WHAT YOU SHOULD DO>
Repeat, please, only the lines from the top of the data down to the line with "return broadleaf('broadleaf_plant', label, x, y, 1.12"; include both of those lines.

[START]

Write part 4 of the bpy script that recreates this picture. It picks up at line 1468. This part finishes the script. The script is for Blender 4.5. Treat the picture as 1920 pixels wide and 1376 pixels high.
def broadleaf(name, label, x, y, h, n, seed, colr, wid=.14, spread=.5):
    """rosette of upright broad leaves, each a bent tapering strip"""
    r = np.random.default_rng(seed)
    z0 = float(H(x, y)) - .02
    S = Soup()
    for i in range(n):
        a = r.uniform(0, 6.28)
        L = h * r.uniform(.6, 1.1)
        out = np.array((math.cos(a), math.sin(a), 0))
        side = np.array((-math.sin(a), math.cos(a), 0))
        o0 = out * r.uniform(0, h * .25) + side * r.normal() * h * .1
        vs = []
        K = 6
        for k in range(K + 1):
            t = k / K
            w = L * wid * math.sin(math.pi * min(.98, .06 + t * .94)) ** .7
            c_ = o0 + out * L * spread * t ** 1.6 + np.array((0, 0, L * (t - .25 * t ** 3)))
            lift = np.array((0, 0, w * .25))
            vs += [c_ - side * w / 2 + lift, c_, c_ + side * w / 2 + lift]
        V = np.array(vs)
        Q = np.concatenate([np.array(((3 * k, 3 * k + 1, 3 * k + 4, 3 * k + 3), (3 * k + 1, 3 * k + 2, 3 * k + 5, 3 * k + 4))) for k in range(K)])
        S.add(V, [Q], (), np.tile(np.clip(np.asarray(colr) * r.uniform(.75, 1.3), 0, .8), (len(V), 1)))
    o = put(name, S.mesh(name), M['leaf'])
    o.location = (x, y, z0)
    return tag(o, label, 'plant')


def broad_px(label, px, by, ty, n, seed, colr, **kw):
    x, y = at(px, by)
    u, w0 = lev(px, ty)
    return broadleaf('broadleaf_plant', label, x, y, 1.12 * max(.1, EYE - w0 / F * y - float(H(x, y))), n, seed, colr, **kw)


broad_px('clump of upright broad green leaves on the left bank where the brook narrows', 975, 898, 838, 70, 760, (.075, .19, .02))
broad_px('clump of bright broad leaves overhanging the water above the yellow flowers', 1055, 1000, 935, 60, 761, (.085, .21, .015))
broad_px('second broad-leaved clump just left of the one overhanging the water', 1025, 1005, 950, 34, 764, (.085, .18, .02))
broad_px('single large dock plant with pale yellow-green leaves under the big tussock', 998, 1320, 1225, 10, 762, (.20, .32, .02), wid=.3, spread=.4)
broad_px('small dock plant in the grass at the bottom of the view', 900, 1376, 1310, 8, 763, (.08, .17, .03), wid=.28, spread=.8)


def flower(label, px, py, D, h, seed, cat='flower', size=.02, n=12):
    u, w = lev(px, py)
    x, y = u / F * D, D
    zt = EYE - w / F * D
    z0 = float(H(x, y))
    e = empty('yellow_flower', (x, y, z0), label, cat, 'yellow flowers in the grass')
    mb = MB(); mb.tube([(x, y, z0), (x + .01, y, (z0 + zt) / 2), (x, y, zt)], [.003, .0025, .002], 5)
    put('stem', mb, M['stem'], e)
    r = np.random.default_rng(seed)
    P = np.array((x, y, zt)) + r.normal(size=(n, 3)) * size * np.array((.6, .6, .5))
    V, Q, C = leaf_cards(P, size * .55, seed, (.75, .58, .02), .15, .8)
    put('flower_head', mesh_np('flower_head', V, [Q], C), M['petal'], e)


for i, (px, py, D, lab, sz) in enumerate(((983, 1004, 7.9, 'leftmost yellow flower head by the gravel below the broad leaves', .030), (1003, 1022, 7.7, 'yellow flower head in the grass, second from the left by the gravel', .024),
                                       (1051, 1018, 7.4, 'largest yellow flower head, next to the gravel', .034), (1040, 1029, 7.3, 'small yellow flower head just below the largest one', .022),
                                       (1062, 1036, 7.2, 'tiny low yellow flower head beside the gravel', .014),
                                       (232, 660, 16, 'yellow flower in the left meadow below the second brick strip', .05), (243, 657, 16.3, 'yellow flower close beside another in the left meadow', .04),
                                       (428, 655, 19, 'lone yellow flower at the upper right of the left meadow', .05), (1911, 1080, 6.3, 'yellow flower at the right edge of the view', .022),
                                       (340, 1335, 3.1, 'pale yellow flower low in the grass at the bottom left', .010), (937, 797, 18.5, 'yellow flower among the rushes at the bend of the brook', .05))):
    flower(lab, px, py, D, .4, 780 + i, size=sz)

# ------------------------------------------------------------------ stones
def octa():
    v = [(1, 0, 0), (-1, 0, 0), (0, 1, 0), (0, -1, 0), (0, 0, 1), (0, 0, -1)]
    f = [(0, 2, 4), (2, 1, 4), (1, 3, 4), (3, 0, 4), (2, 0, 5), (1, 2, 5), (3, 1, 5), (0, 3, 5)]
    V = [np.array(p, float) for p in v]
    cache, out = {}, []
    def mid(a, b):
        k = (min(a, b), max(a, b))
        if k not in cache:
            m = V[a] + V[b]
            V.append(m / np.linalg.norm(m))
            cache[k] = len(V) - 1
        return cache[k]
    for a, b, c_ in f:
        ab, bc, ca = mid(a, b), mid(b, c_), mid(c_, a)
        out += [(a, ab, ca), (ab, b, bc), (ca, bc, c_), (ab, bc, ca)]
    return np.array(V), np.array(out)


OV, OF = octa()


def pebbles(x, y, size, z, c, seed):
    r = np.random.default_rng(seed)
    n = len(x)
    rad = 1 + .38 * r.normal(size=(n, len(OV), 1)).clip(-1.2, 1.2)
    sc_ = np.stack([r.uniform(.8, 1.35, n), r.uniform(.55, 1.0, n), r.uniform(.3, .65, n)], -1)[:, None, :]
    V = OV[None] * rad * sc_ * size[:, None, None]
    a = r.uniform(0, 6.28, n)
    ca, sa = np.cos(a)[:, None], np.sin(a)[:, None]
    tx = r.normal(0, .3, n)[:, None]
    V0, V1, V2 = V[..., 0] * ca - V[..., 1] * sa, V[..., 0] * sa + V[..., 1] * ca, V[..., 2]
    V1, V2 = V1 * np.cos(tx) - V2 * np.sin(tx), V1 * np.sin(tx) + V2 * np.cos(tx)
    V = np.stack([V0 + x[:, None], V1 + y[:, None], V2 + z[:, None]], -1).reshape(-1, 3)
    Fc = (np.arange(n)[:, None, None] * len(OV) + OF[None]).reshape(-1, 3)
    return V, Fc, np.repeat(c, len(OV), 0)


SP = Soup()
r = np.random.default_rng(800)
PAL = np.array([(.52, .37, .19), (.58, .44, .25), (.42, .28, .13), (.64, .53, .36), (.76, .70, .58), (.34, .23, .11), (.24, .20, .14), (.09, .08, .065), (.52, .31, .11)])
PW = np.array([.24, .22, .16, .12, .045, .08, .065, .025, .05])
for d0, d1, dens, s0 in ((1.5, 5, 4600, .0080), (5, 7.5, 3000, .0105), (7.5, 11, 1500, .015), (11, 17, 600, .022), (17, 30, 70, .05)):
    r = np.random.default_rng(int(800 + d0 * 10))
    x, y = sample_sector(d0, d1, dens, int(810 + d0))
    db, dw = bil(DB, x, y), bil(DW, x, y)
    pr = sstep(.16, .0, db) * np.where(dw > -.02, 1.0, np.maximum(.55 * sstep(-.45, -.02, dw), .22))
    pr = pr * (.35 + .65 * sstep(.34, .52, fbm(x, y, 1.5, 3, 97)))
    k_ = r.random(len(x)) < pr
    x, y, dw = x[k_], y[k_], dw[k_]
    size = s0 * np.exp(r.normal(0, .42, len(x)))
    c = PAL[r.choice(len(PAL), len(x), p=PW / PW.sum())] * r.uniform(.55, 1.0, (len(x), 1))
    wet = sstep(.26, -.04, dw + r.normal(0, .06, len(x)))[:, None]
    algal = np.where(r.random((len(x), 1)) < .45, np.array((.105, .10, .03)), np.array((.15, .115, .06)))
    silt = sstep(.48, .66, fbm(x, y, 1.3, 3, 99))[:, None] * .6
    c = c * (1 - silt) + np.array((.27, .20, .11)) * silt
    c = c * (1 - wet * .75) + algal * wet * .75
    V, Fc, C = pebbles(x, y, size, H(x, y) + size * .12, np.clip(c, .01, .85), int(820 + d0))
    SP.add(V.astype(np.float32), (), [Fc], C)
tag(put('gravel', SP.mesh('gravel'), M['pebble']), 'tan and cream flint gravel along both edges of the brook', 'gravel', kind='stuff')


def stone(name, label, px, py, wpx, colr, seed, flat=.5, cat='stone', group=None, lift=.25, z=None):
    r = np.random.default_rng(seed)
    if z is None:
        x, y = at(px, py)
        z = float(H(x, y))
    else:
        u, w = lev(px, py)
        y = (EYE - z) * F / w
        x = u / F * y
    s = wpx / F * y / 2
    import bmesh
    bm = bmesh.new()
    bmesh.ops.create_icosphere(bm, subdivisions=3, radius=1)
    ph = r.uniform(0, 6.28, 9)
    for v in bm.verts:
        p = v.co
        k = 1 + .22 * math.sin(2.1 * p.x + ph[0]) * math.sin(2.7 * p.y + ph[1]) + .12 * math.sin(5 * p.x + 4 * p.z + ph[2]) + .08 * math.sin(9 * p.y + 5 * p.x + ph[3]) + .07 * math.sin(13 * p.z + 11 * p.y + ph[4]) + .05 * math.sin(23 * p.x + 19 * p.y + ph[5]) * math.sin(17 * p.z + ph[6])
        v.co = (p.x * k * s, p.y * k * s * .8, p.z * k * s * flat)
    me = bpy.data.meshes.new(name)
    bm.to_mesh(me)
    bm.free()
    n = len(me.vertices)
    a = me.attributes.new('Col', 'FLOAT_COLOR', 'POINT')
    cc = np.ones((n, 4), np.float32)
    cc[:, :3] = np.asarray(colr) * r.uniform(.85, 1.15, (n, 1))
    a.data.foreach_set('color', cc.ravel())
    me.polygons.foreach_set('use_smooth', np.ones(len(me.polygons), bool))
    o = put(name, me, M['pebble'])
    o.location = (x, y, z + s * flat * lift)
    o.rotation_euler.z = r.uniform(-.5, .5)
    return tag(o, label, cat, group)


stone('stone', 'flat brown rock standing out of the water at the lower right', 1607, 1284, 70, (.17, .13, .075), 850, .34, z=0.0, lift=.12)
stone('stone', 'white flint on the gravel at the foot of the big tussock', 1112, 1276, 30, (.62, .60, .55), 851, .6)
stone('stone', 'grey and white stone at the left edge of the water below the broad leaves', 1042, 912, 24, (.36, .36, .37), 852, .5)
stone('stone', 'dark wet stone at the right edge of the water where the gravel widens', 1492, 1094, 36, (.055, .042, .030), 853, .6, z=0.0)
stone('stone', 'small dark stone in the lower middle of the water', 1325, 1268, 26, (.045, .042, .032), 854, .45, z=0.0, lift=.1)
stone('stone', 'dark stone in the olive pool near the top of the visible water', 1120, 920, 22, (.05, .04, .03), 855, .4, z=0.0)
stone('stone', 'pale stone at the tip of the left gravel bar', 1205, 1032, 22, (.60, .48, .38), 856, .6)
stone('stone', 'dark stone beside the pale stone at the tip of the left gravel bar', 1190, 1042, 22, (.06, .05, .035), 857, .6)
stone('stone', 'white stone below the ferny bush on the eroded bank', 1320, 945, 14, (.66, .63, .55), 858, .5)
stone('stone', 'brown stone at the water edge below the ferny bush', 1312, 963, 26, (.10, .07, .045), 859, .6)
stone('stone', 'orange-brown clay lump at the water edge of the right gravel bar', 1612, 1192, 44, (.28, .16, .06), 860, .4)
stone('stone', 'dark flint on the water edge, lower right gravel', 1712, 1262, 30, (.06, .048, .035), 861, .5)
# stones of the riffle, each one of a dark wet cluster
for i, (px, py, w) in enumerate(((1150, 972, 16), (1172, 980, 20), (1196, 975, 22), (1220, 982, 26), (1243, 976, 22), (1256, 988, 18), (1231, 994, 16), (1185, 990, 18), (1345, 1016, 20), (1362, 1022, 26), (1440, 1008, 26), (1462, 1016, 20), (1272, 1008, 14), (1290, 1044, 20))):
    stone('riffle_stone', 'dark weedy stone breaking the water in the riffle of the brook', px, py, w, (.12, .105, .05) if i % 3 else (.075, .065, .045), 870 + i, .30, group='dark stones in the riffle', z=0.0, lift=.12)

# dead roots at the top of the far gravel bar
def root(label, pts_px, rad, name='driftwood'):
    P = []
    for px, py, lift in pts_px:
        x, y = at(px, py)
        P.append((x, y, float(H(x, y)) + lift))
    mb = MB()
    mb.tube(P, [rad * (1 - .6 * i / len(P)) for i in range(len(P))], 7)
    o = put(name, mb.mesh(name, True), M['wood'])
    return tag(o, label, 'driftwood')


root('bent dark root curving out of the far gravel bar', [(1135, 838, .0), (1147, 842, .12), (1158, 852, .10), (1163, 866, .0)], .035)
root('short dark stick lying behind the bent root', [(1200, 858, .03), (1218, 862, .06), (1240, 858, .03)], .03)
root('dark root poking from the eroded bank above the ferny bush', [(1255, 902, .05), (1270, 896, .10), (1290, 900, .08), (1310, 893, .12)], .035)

[END]

THE COMPLETED TASK>
Write part 4 of the bpy script that recreates this picture. It picks up at line 1468. This part finishes the script. The script is for Blender 4.5. Treat the picture as 1920 pixels wide and 1376 pixels high.
def broadleaf(name, label, x, y, h, n, seed, colr, wid=.14, spread=.5):
    """rosette of upright broad leaves, each a bent tapering strip"""
    r = np.random.default_rng(seed)
    z0 = float(H(x, y)) - .02
    S = Soup()
    for i in range(n):
        a = r.uniform(0, 6.28)
        L = h * r.uniform(.6, 1.1)
        out = np.array((math.cos(a), math.sin(a), 0))
        side = np.array((-math.sin(a), math.cos(a), 0))
        o0 = out * r.uniform(0, h * .25) + side * r.normal() * h * .1
        vs = []
        K = 6
        for k in range(K + 1):
            t = k / K
            w = L * wid * math.sin(math.pi * min(.98, .06 + t * .94)) ** .7
            c_ = o0 + out * L * spread * t ** 1.6 + np.array((0, 0, L * (t - .25 * t ** 3)))
            lift = np.array((0, 0, w * .25))
            vs += [c_ - side * w / 2 + lift, c_, c_ + side * w / 2 + lift]
        V = np.array(vs)
        Q = np.concatenate([np.array(((3 * k, 3 * k + 1, 3 * k + 4, 3 * k + 3), (3 * k + 1, 3 * k + 2, 3 * k + 5, 3 * k + 4))) for k in range(K)])
        S.add(V, [Q], (), np.tile(np.clip(np.asarray(colr) * r.uniform(.75, 1.3), 0, .8), (len(V), 1)))
    o = put(name, S.mesh(name), M['leaf'])
    o.location = (x, y, z0)
    return tag(o, label, 'plant')


def broad_px(label, px, by, ty, n, seed, colr, **kw):
    x, y = at(px, by)
    u, w0 = lev(px, ty)
    return broadleaf('broadleaf_plant', label, x, y, 1.12 * max(.1, EYE - w0 / F * y - float(H(x, y))), n, seed, colr, **kw)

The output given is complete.